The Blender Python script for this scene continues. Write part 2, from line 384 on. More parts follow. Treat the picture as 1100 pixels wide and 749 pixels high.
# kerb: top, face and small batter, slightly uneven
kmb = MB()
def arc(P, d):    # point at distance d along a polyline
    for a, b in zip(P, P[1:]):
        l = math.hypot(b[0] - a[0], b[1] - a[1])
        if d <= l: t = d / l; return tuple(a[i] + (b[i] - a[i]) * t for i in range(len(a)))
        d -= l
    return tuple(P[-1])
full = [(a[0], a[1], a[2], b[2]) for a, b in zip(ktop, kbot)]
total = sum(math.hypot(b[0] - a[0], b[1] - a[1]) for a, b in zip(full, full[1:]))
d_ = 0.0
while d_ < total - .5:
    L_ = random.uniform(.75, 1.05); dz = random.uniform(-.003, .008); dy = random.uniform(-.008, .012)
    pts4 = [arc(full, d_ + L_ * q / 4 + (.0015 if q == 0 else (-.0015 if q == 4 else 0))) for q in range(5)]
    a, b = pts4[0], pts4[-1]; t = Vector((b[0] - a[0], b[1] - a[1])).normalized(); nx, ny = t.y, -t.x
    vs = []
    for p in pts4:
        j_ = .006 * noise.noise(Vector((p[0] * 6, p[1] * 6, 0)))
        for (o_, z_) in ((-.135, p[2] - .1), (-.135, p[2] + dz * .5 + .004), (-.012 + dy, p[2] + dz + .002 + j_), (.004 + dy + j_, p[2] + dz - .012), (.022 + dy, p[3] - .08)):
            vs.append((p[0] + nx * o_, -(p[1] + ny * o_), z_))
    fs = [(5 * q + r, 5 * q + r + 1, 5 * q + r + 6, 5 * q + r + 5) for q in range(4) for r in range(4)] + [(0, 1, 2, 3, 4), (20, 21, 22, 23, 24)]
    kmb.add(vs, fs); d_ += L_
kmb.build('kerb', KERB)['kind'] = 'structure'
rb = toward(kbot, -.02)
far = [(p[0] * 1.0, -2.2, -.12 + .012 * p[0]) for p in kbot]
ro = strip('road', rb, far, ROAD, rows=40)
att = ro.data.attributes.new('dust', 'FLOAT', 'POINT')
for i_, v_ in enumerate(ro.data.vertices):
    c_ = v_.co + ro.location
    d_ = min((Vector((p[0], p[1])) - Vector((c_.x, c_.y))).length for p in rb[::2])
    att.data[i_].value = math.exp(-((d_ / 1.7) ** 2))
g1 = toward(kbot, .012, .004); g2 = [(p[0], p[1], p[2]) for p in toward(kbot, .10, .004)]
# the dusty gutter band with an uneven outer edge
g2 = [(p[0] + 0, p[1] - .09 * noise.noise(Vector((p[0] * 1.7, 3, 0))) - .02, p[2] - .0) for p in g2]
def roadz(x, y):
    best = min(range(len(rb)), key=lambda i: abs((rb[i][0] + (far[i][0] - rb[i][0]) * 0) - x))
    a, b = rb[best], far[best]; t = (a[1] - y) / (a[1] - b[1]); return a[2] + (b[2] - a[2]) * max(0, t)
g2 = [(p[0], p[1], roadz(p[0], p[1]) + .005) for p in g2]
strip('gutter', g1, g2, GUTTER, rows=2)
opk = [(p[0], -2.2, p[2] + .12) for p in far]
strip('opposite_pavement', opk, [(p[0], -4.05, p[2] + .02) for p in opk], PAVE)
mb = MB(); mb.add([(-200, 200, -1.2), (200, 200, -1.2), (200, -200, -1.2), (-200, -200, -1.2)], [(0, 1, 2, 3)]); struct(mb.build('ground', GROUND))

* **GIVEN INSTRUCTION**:
Type the material above out again, exactly.

* **RESULT OF THE EXERCISE**:
The Blender Python script for this scene continues. Write part 2, from line 384 on. More parts follow. Treat the picture as 1100 pixels wide and 749 pixels high.
# kerb: top, face and small batter, slightly uneven
kmb = MB()
def arc(P, d):    # point at distance d along a polyline
    for a, b in zip(P, P[1:]):
        l = math.hypot(b[0] - a[0], b[1] - a[1])
        if d <= l: t = d / l; return tuple(a[i] + (b[i] - a[i]) * t for i in range(len(a)))
        d -= l
    return tuple(P[-1])
full = [(a[0], a[1], a[2], b[2]) for a, b in zip(ktop, kbot)]
total = sum(math.hypot(b[0] - a[0], b[1] - a[1]) for a, b in zip(full, full[1:]))
d_ = 0.0
while d_ < total - .5:
    L_ = random.uniform(.75, 1.05); dz = random.uniform(-.003, .008); dy = random.uniform(-.008, .012)
    pts4 = [arc(full, d_ + L_ * q / 4 + (.0015 if q == 0 else (-.0015 if q == 4 else 0))) for q in range(5)]
    a, b = pts4[0], pts4[-1]; t = Vector((b[0] - a[0], b[1] - a[1])).normalized(); nx, ny = t.y, -t.x
    vs = []
    for p in pts4:
        j_ = .006 * noise.noise(Vector((p[0] * 6, p[1] * 6, 0)))
        for (o_, z_) in ((-.135, p[2] - .1), (-.135, p[2] + dz * .5 + .004), (-.012 + dy, p[2] + dz + .002 + j_), (.004 + dy + j_, p[2] + dz - .012), (.022 + dy, p[3] - .08)):
            vs.append((p[0] + nx * o_, -(p[1] + ny * o_), z_))
    fs = [(5 * q + r, 5 * q + r + 1, 5 * q + r + 6, 5 * q + r + 5) for q in range(4) for r in range(4)] + [(0, 1, 2, 3, 4), (20, 21, 22, 23, 24)]
    kmb.add(vs, fs); d_ += L_
kmb.build('kerb', KERB)['kind'] = 'structure'
rb = toward(kbot, -.02)
far = [(p[0] * 1.0, -2.2, -.12 + .012 * p[0]) for p in kbot]
ro = strip('road', rb, far, ROAD, rows=40)
att = ro.data.attributes.new('dust', 'FLOAT', 'POINT')
for i_, v_ in enumerate(ro.data.vertices):
    c_ = v_.co + ro.location
    d_ = min((Vector((p[0], p[1])) - Vector((c_.x, c_.y))).length for p in rb[::2])
    att.data[i_].value = math.exp(-((d_ / 1.7) ** 2))
g1 = toward(kbot, .012, .004); g2 = [(p[0], p[1], p[2]) for p in toward(kbot, .10, .004)]
# the dusty gutter band with an uneven outer edge
g2 = [(p[0] + 0, p[1] - .09 * noise.noise(Vector((p[0] * 1.7, 3, 0))) - .02, p[2] - .0) for p in g2]
def roadz(x, y):
    best = min(range(len(rb)), key=lambda i: abs((rb[i][0] + (far[i][0] - rb[i][0]) * 0) - x))
    a, b = rb[best], far[best]; t = (a[1] - y) / (a[1] - b[1]); return a[2] + (b[2] - a[2]) * max(0, t)
g2 = [(p[0], p[1], roadz(p[0], p[1]) + .005) for p in g2]
strip('gutter', g1, g2, GUTTER, rows=2)
opk = [(p[0], -2.2, p[2] + .12) for p in far]
strip('opposite_pavement', opk, [(p[0], -4.05, p[2] + .02) for p in opk], PAVE)
mb = MB(); mb.add([(-200, 200, -1.2), (200, 200, -1.2), (200, -200, -1.2), (-200, -200, -1.2)], [(0, 1, 2, 3)]); struct(mb.build('ground', GROUND))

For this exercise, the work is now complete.